(Work required):
Please print all of the material below, word for word.

________________________

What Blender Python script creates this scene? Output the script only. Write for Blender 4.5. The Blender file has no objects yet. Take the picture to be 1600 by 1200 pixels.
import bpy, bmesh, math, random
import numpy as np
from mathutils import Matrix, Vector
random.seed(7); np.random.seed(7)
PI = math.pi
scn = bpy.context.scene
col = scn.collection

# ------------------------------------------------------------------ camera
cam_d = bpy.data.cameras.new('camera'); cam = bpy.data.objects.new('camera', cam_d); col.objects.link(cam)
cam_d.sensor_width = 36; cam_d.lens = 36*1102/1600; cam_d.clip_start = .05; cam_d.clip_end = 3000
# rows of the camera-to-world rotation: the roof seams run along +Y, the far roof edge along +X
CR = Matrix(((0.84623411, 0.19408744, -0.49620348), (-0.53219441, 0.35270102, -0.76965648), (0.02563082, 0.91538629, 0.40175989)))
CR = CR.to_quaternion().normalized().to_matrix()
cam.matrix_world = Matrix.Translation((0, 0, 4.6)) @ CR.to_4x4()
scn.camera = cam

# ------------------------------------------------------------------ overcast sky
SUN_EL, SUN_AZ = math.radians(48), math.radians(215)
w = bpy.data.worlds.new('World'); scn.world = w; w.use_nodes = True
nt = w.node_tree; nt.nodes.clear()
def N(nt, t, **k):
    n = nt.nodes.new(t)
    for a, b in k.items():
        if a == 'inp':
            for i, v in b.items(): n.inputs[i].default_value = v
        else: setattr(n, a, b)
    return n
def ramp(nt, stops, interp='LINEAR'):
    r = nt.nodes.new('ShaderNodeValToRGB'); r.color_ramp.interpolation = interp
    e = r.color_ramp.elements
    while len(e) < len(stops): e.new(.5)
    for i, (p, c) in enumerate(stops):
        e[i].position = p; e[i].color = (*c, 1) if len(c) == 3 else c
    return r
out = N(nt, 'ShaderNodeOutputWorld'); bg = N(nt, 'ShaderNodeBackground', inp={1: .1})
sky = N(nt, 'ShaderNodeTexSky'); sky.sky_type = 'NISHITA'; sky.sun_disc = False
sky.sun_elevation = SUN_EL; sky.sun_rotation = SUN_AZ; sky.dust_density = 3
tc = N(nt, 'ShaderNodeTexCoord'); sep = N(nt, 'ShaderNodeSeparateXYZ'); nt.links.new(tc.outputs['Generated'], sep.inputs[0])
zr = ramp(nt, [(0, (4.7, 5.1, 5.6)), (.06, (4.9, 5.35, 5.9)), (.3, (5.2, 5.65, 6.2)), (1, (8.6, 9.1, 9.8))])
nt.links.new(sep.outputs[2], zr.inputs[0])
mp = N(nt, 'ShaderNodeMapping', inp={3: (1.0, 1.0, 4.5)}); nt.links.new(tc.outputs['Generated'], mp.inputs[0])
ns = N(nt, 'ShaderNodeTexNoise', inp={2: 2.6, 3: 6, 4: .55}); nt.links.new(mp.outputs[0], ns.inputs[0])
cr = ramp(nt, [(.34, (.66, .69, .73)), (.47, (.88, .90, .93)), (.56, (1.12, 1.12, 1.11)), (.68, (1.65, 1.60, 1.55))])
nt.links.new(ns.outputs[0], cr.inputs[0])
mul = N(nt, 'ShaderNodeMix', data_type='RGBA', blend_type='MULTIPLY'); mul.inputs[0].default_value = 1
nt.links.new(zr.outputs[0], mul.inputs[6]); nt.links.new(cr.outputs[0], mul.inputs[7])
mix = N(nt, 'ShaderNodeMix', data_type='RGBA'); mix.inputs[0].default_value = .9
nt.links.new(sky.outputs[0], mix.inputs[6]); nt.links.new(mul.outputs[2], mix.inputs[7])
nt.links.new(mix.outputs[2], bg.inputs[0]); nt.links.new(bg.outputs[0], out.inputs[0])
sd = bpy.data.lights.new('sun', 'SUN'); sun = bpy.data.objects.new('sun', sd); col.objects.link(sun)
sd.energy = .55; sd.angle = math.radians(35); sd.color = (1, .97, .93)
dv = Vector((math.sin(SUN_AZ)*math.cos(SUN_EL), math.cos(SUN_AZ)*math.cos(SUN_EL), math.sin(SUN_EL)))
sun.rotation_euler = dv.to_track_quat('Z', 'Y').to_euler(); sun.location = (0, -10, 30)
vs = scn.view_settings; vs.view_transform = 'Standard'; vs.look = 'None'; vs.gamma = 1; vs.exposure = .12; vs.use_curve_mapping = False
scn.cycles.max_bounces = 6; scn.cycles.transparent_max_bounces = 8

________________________

(Output for this task):
What Blender Python script creates this scene? Output the script only. Write for Blender 4.5. The Blender file has no objects yet. Take the picture to be 1600 by 1200 pixels.
import bpy, bmesh, math, random
import numpy as np
from mathutils import Matrix, Vector
random.seed(7); np.random.seed(7)
PI = math.pi
scn = bpy.context.scene
col = scn.collection

# ------------------------------------------------------------------ camera
cam_d = bpy.data.cameras.new('camera'); cam = bpy.data.objects.new('camera', cam_d); col.objects.link(cam)
cam_d.sensor_width = 36; cam_d.lens = 36*1102/1600; cam_d.clip_start = .05; cam_d.clip_end = 3000
# rows of the camera-to-world rotation: the roof seams run along +Y, the far roof edge along +X
CR = Matrix(((0.84623411, 0.19408744, -0.49620348), (-0.53219441, 0.35270102, -0.76965648), (0.02563082, 0.91538629, 0.40175989)))
CR = CR.to_quaternion().normalized().to_matrix()
cam.matrix_world = Matrix.Translation((0, 0, 4.6)) @ CR.to_4x4()
scn.camera = cam

# ------------------------------------------------------------------ overcast sky
SUN_EL, SUN_AZ = math.radians(48), math.radians(215)
w = bpy.data.worlds.new('World'); scn.world = w; w.use_nodes = True
nt = w.node_tree; nt.nodes.clear()
def N(nt, t, **k):
    n = nt.nodes.new(t)
    for a, b in k.items():
        if a == 'inp':
            for i, v in b.items(): n.inputs[i].default_value = v
        else: setattr(n, a, b)
    return n
def ramp(nt, stops, interp='LINEAR'):
    r = nt.nodes.new('ShaderNodeValToRGB'); r.color_ramp.interpolation = interp
    e = r.color_ramp.elements
    while len(e) < len(stops): e.new(.5)
    for i, (p, c) in enumerate(stops):
        e[i].position = p; e[i].color = (*c, 1) if len(c) == 3 else c
    return r
out = N(nt, 'ShaderNodeOutputWorld'); bg = N(nt, 'ShaderNodeBackground', inp={1: .1})
sky = N(nt, 'ShaderNodeTexSky'); sky.sky_type = 'NISHITA'; sky.sun_disc = False
sky.sun_elevation = SUN_EL; sky.sun_rotation = SUN_AZ; sky.dust_density = 3
tc = N(nt, 'ShaderNodeTexCoord'); sep = N(nt, 'ShaderNodeSeparateXYZ'); nt.links.new(tc.outputs['Generated'], sep.inputs[0])
zr = ramp(nt, [(0, (4.7, 5.1, 5.6)), (.06, (4.9, 5.35, 5.9)), (.3, (5.2, 5.65, 6.2)), (1, (8.6, 9.1, 9.8))])
nt.links.new(sep.outputs[2], zr.inputs[0])
mp = N(nt, 'ShaderNodeMapping', inp={3: (1.0, 1.0, 4.5)}); nt.links.new(tc.outputs['Generated'], mp.inputs[0])
ns = N(nt, 'ShaderNodeTexNoise', inp={2: 2.6, 3: 6, 4: .55}); nt.links.new(mp.outputs[0], ns.inputs[0])
cr = ramp(nt, [(.34, (.66, .69, .73)), (.47, (.88, .90, .93)), (.56, (1.12, 1.12, 1.11)), (.68, (1.65, 1.60, 1.55))])
nt.links.new(ns.outputs[0], cr.inputs[0])
mul = N(nt, 'ShaderNodeMix', data_type='RGBA', blend_type='MULTIPLY'); mul.inputs[0].default_value = 1
nt.links.new(zr.outputs[0], mul.inputs[6]); nt.links.new(cr.outputs[0], mul.inputs[7])
mix = N(nt, 'ShaderNodeMix', data_type='RGBA'); mix.inputs[0].default_value = .9
nt.links.new(sky.outputs[0], mix.inputs[6]); nt.links.new(mul.outputs[2], mix.inputs[7])
nt.links.new(mix.outputs[2], bg.inputs[0]); nt.links.new(bg.outputs[0], out.inputs[0])
sd = bpy.data.lights.new('sun', 'SUN'); sun = bpy.data.objects.new('sun', sd); col.objects.link(sun)
sd.energy = .55; sd.angle = math.radians(35); sd.color = (1, .97, .93)
dv = Vector((math.sin(SUN_AZ)*math.cos(SUN_EL), math.cos(SUN_AZ)*math.cos(SUN_EL), math.sin(SUN_EL)))
sun.rotation_euler = dv.to_track_quat('Z', 'Y').to_euler(); sun.location = (0, -10, 30)
vs = scn.view_settings; vs.view_transform = 'Standard'; vs.look = 'None'; vs.gamma = 1; vs.exposure = .12; vs.use_curve_mapping = False
scn.cycles.max_bounces = 6; scn.cycles.transparent_max_bounces = 8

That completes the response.